Sunday, 1 February 2015

Take a minimalist approach

Subtle changes in the rhythm and structure of things can eventually prove to be very significant. There is a contemporary musical style known as Minimalism that illustrates this very well.

The main characteristic of Minimalist Music, as exemplified by the music of Steve Reich, Philip Glass, John Adams and Michael Nyman, is its repetitive, slowly evolving structure. On first hearing this type of music it seems as if the same notes and rhythms are being repeated over and over, but as the music progresses it gradually becomes clear that subtle changes are occurring.

Notes and rhythms are slowly altering, taking baby steps away from their original positions. This makes the musical rhythms and combinations of notes sound just that little bit different each time they are played. Over time the whole character of the music changes and by its end it may well have evolved into something that is very different in sound and character to its beginnings.

Sometimes, when dealing with complex issues, incremental rather than transformational change can work best. Taking small steps in the direction you want to go and making small alterations in the emphasis given to certain activities can prove more effective than grand, operatic set-piece initiatives.

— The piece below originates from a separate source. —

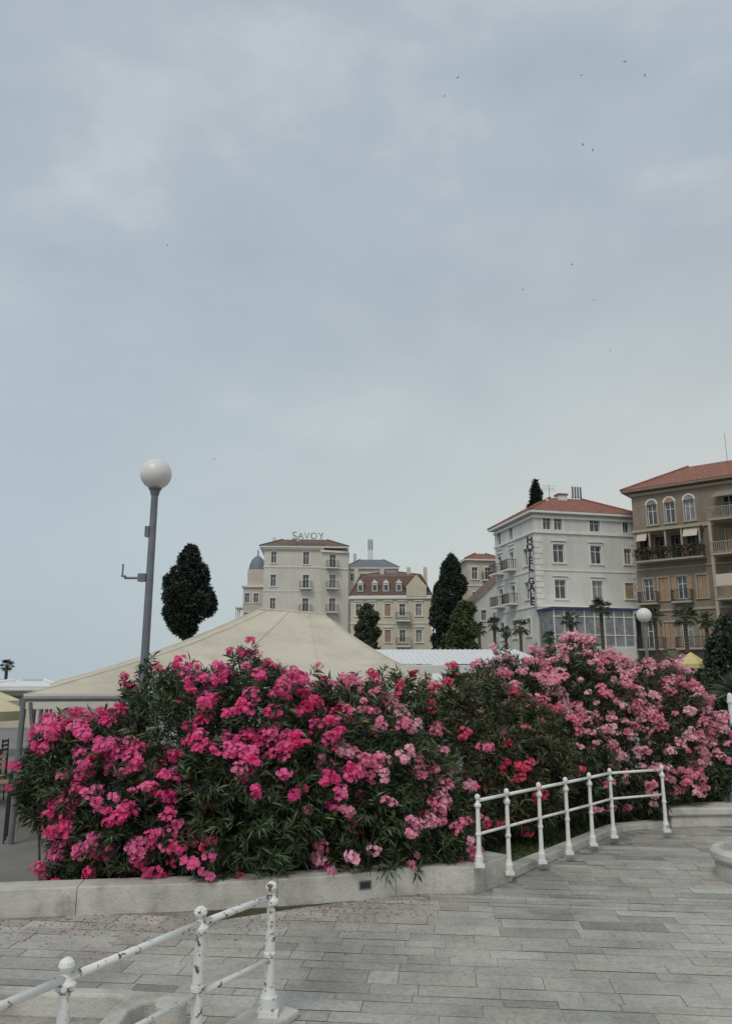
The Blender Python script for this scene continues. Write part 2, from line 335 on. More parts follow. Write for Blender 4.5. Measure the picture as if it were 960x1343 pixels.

In themselves any small steps taken can seem insignificant, but if they are part of a greater plan or structure that has a strong momentum and clear direction, significant and lasting change can gradually be achieved.

This type of incremental or evolutionary change may, arguably, take more time to achieve, but because those involved have arrived at the required destination only ever having been asked to travel in small steps, it may not seem like that much of a change at all. In fact people may not even recognise that it has happened!